Problem statement = Reproduce the material in full, unchanged.
Start of Dataset excerpt
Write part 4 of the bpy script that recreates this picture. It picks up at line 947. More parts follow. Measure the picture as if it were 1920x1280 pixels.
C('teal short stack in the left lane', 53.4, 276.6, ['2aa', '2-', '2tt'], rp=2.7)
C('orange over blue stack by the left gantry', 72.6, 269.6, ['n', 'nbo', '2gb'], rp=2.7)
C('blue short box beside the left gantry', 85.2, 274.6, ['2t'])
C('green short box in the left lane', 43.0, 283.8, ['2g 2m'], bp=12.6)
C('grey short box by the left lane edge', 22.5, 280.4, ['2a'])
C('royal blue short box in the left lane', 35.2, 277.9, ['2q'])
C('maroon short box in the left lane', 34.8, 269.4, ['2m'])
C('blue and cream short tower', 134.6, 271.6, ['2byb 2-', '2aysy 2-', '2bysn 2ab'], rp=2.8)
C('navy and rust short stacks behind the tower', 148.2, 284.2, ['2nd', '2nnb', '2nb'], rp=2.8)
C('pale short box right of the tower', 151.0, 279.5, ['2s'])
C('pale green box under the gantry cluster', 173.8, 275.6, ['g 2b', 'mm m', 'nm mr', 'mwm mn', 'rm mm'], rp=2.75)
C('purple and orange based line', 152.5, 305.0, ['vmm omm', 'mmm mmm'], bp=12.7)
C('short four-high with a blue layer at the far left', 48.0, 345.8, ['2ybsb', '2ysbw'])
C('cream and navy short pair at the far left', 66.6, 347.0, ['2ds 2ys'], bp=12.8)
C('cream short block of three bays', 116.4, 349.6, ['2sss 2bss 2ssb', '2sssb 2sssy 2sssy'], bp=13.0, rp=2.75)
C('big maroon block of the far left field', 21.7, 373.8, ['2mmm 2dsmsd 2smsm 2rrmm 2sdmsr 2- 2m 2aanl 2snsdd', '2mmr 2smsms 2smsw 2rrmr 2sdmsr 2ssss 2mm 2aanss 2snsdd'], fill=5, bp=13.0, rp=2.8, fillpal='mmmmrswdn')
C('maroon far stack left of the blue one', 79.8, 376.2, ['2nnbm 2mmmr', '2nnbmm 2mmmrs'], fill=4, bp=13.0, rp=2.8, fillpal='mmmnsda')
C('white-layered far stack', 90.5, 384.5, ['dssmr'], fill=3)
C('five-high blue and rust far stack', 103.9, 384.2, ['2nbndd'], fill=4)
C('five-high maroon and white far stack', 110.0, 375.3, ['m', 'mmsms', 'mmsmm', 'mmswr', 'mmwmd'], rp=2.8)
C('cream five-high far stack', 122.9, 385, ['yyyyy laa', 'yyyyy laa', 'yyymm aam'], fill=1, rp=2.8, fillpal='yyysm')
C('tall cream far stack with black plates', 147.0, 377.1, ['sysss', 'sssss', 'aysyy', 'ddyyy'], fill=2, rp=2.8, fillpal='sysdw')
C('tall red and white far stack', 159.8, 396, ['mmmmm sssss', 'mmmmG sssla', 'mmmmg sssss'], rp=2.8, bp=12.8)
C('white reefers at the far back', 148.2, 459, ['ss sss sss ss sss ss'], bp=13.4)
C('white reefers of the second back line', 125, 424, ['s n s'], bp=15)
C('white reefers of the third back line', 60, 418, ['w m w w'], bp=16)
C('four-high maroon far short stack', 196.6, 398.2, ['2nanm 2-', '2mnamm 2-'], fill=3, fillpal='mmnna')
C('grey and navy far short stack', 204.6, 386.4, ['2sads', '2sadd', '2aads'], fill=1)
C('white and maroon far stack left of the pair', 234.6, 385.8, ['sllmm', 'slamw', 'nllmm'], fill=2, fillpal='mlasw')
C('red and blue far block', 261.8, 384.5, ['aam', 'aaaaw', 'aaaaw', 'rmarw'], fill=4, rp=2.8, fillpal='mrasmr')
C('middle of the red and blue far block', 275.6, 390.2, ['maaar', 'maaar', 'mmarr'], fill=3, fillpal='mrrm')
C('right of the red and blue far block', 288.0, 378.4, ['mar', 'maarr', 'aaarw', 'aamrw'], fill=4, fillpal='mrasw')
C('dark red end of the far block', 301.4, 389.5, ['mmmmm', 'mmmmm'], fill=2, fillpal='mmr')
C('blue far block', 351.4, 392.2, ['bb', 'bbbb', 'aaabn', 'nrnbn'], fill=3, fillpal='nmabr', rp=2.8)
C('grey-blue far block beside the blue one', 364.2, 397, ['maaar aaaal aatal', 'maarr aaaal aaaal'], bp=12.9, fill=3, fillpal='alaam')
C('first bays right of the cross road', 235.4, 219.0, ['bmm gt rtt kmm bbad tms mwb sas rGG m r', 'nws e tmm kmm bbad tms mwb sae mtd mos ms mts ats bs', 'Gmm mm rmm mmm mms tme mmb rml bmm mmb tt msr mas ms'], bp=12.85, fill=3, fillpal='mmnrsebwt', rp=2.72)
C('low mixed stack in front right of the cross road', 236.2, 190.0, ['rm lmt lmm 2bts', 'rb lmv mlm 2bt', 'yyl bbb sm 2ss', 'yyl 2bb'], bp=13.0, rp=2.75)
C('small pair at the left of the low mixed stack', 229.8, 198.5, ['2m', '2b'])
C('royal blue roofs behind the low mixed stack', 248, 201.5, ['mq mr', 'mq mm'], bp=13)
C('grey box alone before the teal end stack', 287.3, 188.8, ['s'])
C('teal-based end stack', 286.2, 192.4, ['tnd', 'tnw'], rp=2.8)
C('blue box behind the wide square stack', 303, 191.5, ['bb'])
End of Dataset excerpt
Reply to the exercise =
Write part 4 of the bpy script that recreates this picture. It picks up at line 947. More parts follow. Measure the picture as if it were 1920x1280 pixels.
C('teal short stack in the left lane', 53.4, 276.6, ['2aa', '2-', '2tt'], rp=2.7)
C('orange over blue stack by the left gantry', 72.6, 269.6, ['n', 'nbo', '2gb'], rp=2.7)
C('blue short box beside the left gantry', 85.2, 274.6, ['2t'])
C('green short box in the left lane', 43.0, 283.8, ['2g 2m'], bp=12.6)
C('grey short box by the left lane edge', 22.5, 280.4, ['2a'])
C('royal blue short box in the left lane', 35.2, 277.9, ['2q'])
C('maroon short box in the left lane', 34.8, 269.4, ['2m'])
C('blue and cream short tower', 134.6, 271.6, ['2byb 2-', '2aysy 2-', '2bysn 2ab'], rp=2.8)
C('navy and rust short stacks behind the tower', 148.2, 284.2, ['2nd', '2nnb', '2nb'], rp=2.8)
C('pale short box right of the tower', 151.0, 279.5, ['2s'])
C('pale green box under the gantry cluster', 173.8, 275.6, ['g 2b', 'mm m', 'nm mr', 'mwm mn', 'rm mm'], rp=2.75)
C('purple and orange based line', 152.5, 305.0, ['vmm omm', 'mmm mmm'], bp=12.7)
C('short four-high with a blue layer at the far left', 48.0, 345.8, ['2ybsb', '2ysbw'])
C('cream and navy short pair at the far left', 66.6, 347.0, ['2ds 2ys'], bp=12.8)
C('cream short block of three bays', 116.4, 349.6, ['2sss 2bss 2ssb', '2sssb 2sssy 2sssy'], bp=13.0, rp=2.75)
C('big maroon block of the far left field', 21.7, 373.8, ['2mmm 2dsmsd 2smsm 2rrmm 2sdmsr 2- 2m 2aanl 2snsdd', '2mmr 2smsms 2smsw 2rrmr 2sdmsr 2ssss 2mm 2aanss 2snsdd'], fill=5, bp=13.0, rp=2.8, fillpal='mmmmrswdn')
C('maroon far stack left of the blue one', 79.8, 376.2, ['2nnbm 2mmmr', '2nnbmm 2mmmrs'], fill=4, bp=13.0, rp=2.8, fillpal='mmmnsda')
C('white-layered far stack', 90.5, 384.5, ['dssmr'], fill=3)
C('five-high blue and rust far stack', 103.9, 384.2, ['2nbndd'], fill=4)
C('five-high maroon and white far stack', 110.0, 375.3, ['m', 'mmsms', 'mmsmm', 'mmswr', 'mmwmd'], rp=2.8)
C('cream five-high far stack', 122.9, 385, ['yyyyy laa', 'yyyyy laa', 'yyymm aam'], fill=1, rp=2.8, fillpal='yyysm')
C('tall cream far stack with black plates', 147.0, 377.1, ['sysss', 'sssss', 'aysyy', 'ddyyy'], fill=2, rp=2.8, fillpal='sysdw')
C('tall red and white far stack', 159.8, 396, ['mmmmm sssss', 'mmmmG sssla', 'mmmmg sssss'], rp=2.8, bp=12.8)
C('white reefers at the far back', 148.2, 459, ['ss sss sss ss sss ss'], bp=13.4)
C('white reefers of the second back line', 125, 424, ['s n s'], bp=15)
C('white reefers of the third back line', 60, 418, ['w m w w'], bp=16)
C('four-high maroon far short stack', 196.6, 398.2, ['2nanm 2-', '2mnamm 2-'], fill=3, fillpal='mmnna')
C('grey and navy far short stack', 204.6, 386.4, ['2sads', '2sadd', '2aads'], fill=1)
C('white and maroon far stack left of the pair', 234.6, 385.8, ['sllmm', 'slamw', 'nllmm'], fill=2, fillpal='mlasw')
C('red and blue far block', 261.8, 384.5, ['aam', 'aaaaw', 'aaaaw', 'rmarw'], fill=4, rp=2.8, fillpal='mrasmr')
C('middle of the red and blue far block', 275.6, 390.2, ['maaar', 'maaar', 'mmarr'], fill=3, fillpal='mrrm')
C('right of the red and blue far block', 288.0, 378.4, ['mar', 'maarr', 'aaarw', 'aamrw'], fill=4, fillpal='mrasw')
C('dark red end of the far block', 301.4, 389.5, ['mmmmm', 'mmmmm'], fill=2, fillpal='mmr')
C('blue far block', 351.4, 392.2, ['bb', 'bbbb', 'aaabn', 'nrnbn'], fill=3, fillpal='nmabr', rp=2.8)
C('grey-blue far block beside the blue one', 364.2, 397, ['maaar aaaal aatal', 'maarr aaaal aaaal'], bp=12.9, fill=3, fillpal='alaam')
C('first bays right of the cross road', 235.4, 219.0, ['bmm gt rtt kmm bbad tms mwb sas rGG m r', 'nws e tmm kmm bbad tms mwb sae mtd mos ms mts ats bs', 'Gmm mm rmm mmm mms tme mmb rml bmm mmb tt msr mas ms'], bp=12.85, fill=3, fillpal='mmnrsebwt', rp=2.72)
C('low mixed stack in front right of the cross road', 236.2, 190.0, ['rm lmt lmm 2bts', 'rb lmv mlm 2bt', 'yyl bbb sm 2ss', 'yyl 2bb'], bp=13.0, rp=2.75)
C('small pair at the left of the low mixed stack', 229.8, 198.5, ['2m', '2b'])
C('royal blue roofs behind the low mixed stack', 248, 201.5, ['mq mr', 'mq mm'], bp=13)
C('grey box alone before the teal end stack', 287.3, 188.8, ['s'])
C('teal-based end stack', 286.2, 192.4, ['tnd', 'tnw'], rp=2.8)
C('blue box behind the wide square stack', 303, 191.5, ['bb'])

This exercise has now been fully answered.